Team effort keeps Rice’s star rising among American research institutions, Coleman said. “In order to break the $100 million mark, it took the effort of people across the university -- from the faculty, postdocs, students and technical staff who write proposals; to the dedicated staff in their departments, schools and institutes who support proposal development and help manage grants; to staff in the Office of Sponsored Research, who get the proposals out the door and negotiate the grants and contracts; to the staff of the Office of Technology Transfer, who often have to help negotiate difficult intellectual property terms; to the Office of Corporate and Foundation Relations, who build relationships with private sponsors that lead to major funding; to the staff in Rice’s Office of Research and Cost Accounting, who handle the money and manage it well; and to the staff in other areas across Rice whose efforts support research and education activities, such as Facilities, Information Technology and Public Affairs.”
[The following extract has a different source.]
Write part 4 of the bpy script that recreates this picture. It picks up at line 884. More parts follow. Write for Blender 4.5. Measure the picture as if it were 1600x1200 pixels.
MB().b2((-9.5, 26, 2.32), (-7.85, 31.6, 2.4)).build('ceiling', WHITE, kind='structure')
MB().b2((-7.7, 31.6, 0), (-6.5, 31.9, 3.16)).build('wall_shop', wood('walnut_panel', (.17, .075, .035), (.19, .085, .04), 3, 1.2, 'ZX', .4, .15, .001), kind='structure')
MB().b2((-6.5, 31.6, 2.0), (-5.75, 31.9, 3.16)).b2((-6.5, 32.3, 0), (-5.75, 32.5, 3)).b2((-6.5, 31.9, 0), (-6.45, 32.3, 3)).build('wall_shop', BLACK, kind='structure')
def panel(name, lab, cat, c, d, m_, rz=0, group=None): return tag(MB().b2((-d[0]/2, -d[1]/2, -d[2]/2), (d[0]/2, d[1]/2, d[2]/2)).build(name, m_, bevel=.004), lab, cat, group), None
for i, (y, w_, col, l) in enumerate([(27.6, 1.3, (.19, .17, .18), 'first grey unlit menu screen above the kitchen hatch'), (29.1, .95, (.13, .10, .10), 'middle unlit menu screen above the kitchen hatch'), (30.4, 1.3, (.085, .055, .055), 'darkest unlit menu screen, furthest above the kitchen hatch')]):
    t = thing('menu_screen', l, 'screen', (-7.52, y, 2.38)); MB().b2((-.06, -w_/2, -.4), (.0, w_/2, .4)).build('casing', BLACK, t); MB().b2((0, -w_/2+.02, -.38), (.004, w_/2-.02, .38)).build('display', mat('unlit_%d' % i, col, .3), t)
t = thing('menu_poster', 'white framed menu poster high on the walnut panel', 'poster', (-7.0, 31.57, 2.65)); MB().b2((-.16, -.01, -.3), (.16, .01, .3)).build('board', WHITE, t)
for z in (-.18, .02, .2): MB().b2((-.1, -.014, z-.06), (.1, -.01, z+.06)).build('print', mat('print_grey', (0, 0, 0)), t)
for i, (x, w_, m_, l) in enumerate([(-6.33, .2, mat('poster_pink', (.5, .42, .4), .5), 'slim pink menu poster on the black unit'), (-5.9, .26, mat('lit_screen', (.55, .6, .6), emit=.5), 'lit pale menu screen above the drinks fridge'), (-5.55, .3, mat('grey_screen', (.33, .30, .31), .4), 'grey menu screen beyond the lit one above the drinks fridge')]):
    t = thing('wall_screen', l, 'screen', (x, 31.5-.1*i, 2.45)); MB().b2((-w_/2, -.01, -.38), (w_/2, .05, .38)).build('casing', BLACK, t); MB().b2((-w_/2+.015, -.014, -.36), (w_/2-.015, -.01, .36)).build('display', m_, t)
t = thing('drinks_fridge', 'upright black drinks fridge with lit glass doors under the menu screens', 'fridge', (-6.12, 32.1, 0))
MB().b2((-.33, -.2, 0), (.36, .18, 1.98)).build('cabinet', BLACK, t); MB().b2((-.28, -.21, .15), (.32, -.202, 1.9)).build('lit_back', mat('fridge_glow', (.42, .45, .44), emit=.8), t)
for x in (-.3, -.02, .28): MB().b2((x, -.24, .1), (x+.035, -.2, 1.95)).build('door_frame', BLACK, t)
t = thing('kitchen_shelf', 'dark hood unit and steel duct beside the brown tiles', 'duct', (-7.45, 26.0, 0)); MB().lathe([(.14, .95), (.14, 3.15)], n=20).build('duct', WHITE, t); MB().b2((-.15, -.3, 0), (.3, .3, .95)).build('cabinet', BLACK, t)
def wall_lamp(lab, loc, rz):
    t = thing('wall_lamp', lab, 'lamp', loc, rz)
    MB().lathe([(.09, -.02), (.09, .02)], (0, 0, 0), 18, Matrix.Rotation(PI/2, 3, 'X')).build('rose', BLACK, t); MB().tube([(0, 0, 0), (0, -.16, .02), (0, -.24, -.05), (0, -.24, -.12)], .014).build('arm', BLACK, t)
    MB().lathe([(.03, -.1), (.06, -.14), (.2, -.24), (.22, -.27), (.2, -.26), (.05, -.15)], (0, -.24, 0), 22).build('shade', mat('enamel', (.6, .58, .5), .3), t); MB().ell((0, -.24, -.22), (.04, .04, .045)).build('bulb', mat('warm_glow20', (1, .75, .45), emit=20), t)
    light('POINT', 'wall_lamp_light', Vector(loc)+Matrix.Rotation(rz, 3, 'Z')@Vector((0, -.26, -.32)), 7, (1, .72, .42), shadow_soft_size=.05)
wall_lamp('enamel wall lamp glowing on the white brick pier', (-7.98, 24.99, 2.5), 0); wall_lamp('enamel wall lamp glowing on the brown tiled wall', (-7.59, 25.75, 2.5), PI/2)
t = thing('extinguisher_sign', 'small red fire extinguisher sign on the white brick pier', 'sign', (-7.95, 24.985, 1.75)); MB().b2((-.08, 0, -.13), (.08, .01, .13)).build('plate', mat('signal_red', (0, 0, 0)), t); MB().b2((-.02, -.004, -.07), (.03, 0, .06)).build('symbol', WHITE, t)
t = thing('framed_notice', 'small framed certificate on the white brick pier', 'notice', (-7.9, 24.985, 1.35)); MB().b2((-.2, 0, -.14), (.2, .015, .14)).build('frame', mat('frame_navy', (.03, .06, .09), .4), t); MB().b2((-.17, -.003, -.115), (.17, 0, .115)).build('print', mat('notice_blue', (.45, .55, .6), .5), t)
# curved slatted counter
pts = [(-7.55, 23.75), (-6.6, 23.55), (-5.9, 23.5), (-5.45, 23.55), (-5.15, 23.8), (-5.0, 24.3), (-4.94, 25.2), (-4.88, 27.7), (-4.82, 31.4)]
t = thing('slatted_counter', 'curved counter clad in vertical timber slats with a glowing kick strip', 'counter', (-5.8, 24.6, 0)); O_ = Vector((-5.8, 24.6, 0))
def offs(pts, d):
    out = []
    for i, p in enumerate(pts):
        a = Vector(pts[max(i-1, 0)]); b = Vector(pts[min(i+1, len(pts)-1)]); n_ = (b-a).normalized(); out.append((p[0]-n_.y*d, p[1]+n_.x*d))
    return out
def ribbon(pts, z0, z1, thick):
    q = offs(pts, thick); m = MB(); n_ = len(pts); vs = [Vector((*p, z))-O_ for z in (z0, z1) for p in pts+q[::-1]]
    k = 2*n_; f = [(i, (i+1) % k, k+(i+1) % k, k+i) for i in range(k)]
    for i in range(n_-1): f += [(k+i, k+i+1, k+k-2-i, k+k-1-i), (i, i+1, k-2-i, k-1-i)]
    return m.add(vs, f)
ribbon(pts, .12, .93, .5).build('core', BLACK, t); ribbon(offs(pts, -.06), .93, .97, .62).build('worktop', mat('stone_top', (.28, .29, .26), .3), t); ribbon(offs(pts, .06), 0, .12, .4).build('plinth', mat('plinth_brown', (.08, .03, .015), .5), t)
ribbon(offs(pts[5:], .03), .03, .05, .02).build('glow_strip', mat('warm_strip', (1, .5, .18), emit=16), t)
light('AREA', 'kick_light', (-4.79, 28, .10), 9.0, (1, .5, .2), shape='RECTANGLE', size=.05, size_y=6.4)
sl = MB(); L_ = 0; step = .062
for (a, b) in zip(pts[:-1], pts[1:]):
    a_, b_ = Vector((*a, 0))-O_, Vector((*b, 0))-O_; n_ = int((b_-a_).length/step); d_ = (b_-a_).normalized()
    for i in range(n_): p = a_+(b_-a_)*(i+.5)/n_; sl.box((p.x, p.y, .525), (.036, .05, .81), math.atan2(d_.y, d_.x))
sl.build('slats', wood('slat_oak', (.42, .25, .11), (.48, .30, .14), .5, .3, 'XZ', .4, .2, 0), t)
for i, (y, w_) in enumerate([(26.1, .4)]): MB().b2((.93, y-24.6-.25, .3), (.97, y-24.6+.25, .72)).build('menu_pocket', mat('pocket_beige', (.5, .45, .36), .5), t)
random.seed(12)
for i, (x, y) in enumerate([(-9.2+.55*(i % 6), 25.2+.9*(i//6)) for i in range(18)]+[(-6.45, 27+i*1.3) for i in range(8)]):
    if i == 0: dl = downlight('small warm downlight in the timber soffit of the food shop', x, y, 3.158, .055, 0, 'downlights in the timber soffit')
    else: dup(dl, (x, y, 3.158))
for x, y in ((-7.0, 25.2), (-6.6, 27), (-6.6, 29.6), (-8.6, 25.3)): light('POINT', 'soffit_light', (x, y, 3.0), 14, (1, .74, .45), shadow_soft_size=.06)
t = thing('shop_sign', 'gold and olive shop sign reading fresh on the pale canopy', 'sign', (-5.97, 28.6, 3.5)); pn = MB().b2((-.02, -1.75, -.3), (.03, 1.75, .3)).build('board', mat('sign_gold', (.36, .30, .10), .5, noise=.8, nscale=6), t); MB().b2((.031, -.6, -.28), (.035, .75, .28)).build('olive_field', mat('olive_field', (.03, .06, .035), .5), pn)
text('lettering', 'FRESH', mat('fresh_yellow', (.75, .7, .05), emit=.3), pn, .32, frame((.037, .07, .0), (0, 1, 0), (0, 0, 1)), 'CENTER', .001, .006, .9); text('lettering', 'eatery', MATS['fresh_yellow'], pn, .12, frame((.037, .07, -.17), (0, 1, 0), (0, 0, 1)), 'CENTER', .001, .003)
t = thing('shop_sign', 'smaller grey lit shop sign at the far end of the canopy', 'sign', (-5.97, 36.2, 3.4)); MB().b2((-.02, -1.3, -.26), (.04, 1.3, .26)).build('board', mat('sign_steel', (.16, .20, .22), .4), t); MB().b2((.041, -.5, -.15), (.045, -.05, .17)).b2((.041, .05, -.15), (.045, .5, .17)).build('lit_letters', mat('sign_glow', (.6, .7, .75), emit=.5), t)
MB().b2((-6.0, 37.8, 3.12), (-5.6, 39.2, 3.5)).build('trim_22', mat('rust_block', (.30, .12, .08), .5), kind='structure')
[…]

He wants to be sure those staffers know how valued their contributions are.

“An important aspect of being a major university in today’s climate is to competitively acquire external resources that enable faculty to employ the people and equipment they need to conduct the kind of research and scholarship activities Rice is recognized for -- research that changes the world.”

With federal research budgets under pressure and competition for grants growing, Rice is unlikely to see large annual growth in these resources every year and, because of the volatile nature of how new awards are made, may not break $100 million next year, Coleman said. “But,” he added, “the trend is extraordinarily positive.”